Type again, exactly, the lines below from the start through the line that includes "bg = wd.node_tree.nodes['Background'];".
..............................
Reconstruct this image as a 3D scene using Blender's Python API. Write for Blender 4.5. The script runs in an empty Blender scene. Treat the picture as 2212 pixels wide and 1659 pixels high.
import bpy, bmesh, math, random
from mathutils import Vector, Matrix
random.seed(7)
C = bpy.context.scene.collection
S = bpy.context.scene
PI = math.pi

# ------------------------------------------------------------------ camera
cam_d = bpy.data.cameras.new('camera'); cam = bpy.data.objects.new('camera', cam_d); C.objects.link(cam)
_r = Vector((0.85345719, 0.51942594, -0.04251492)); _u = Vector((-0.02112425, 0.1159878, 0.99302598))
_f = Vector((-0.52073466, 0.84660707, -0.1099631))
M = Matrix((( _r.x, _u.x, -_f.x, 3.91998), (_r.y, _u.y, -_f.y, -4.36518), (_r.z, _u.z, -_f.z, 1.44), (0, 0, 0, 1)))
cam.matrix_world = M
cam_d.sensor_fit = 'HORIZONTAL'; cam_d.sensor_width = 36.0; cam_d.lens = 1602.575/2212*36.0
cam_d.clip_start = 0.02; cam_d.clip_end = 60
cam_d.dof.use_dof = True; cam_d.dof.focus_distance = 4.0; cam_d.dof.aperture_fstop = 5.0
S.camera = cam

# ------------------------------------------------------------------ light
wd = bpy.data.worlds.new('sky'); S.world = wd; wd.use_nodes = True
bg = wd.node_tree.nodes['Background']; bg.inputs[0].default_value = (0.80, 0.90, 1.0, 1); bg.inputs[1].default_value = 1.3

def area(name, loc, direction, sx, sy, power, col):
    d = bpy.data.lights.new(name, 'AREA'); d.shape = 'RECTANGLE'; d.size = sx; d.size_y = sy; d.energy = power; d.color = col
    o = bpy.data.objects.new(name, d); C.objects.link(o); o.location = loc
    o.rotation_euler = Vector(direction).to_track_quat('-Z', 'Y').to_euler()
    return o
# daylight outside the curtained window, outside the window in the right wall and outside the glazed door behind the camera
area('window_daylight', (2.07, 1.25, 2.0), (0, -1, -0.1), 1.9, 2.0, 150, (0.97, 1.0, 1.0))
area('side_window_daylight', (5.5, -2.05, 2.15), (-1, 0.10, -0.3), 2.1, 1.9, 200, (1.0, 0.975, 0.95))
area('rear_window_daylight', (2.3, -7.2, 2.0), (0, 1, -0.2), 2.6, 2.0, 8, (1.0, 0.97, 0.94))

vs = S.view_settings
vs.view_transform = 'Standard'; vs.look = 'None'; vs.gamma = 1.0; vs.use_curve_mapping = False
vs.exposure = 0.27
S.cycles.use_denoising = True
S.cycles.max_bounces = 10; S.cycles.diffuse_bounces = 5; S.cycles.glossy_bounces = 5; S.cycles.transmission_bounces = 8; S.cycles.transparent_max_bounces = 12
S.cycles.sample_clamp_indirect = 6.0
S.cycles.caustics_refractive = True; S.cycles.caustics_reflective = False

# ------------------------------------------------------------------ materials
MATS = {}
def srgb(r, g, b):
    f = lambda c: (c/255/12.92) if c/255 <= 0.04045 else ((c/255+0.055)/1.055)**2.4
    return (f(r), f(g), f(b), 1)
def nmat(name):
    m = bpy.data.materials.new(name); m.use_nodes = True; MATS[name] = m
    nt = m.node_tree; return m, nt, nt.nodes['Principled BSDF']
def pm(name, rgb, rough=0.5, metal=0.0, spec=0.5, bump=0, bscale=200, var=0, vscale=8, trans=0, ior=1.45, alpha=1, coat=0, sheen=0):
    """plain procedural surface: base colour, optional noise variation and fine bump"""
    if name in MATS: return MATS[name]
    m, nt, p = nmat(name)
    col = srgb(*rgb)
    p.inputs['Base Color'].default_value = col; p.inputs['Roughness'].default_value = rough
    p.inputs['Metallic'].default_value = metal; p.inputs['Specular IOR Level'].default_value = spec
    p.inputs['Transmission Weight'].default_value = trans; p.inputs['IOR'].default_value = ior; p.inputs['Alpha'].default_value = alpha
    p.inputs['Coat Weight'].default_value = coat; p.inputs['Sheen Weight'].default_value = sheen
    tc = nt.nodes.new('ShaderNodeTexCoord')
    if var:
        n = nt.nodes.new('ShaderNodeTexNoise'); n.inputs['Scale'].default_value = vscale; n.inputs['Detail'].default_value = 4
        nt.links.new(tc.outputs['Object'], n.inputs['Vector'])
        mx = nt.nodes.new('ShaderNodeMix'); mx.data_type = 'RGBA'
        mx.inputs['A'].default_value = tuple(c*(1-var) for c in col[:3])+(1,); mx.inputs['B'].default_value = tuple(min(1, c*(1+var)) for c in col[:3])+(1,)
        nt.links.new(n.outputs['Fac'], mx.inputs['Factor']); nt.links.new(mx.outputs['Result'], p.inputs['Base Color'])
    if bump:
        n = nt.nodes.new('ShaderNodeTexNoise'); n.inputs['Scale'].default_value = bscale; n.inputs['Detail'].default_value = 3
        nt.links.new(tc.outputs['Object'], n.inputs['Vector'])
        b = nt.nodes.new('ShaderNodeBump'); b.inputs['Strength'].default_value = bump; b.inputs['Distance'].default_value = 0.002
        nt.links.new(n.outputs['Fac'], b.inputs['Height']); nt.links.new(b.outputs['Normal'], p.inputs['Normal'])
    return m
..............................
→ Final result:
Reconstruct this image as a 3D scene using Blender's Python API. Write for Blender 4.5. The script runs in an empty Blender scene. Treat the picture as 2212 pixels wide and 1659 pixels high.
import bpy, bmesh, math, random
from mathutils import Vector, Matrix
random.seed(7)
C = bpy.context.scene.collection
S = bpy.context.scene
PI = math.pi

# ------------------------------------------------------------------ camera
cam_d = bpy.data.cameras.new('camera'); cam = bpy.data.objects.new('camera', cam_d); C.objects.link(cam)
_r = Vector((0.85345719, 0.51942594, -0.04251492)); _u = Vector((-0.02112425, 0.1159878, 0.99302598))
_f = Vector((-0.52073466, 0.84660707, -0.1099631))
M = Matrix((( _r.x, _u.x, -_f.x, 3.91998), (_r.y, _u.y, -_f.y, -4.36518), (_r.z, _u.z, -_f.z, 1.44), (0, 0, 0, 1)))
cam.matrix_world = M
cam_d.sensor_fit = 'HORIZONTAL'; cam_d.sensor_width = 36.0; cam_d.lens = 1602.575/2212*36.0
cam_d.clip_start = 0.02; cam_d.clip_end = 60
cam_d.dof.use_dof = True; cam_d.dof.focus_distance = 4.0; cam_d.dof.aperture_fstop = 5.0
S.camera = cam

# ------------------------------------------------------------------ light
wd = bpy.data.worlds.new('sky'); S.world = wd; wd.use_nodes = True
bg = wd.node_tree.nodes['Background']; bg.inputs[0].default_value = (0.80, 0.90, 1.0, 1); bg.inputs[1].default_value = 1.3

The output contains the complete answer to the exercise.